Before leaving the house, I offered him a Ferrari and a Lamborghini car. No, he had to have Bambi!
Me: "Mi dispiace, non ho Bambi. Bambi e' a casa!" (Sorry, I don't have Bambi. Bambi is at home!)
Tronk: "Nooooo! Bambi! Bambi! Bambi!"
Me: "Mi dispiace ,Bambi e' a casa!" (Sorry, Bambi is at home!), I repeated
Tronk: "Ciuccio! Ciuccio! Ciuccio!" (as soon as he heard that Bambi was not available he started asking for the binky)
Me: "Non ho un ciuccio, mi dispiace William" (I don't have a binky, sorry William)
Tronk: "No, ciuccio! No Ciuccio! Noooooo! Bambi! Bambi!" [desperate tone] (as soon as he heard I didn't have a binky he switched back to asking for Bambi)
"Basta! You need a coffee! I am going to get you one!" I joked out of frustration while I was trying to tell the barista at Starbucks what type of coffee I wanted. I looked at my change. The amount was less than I expected. "I must have given them a five!" I was then hit by total surprise when my order arrived: instead of one cappuccino there were two cappuccinos with my name on it! "Excuse me, there must be a mistake", I said puzzled.
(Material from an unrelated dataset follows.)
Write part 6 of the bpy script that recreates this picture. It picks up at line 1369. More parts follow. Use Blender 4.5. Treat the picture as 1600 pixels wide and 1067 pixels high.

Apparently, the barista thought I ordered a second cappuccino for Tronk! I just could not imagine that the joke of a stressed mother could be taken so seriously. It turned out that it wasn't the first time that a mom had ordered a coffee for a toddler. The barista admitted with a slightly embarrassed look on his face that another mom (a coffee addict like me) has recently turned her two year old into one of Starbucks's most faithful customers!
At the end, I had to drink two coffees while Tronk was only allowed to take a sniff.
The barley drink with coffee flavor given to children in Italy |
What a shame Starbucks does not sell Orzo Bimbo, the healthy barley drink with coffee flavor I was drinking as a child. If they did, I am 99% sure an entire army of Massachusetts moms would order it. Mothers and toddlers would get their fix together and there would be peace for all.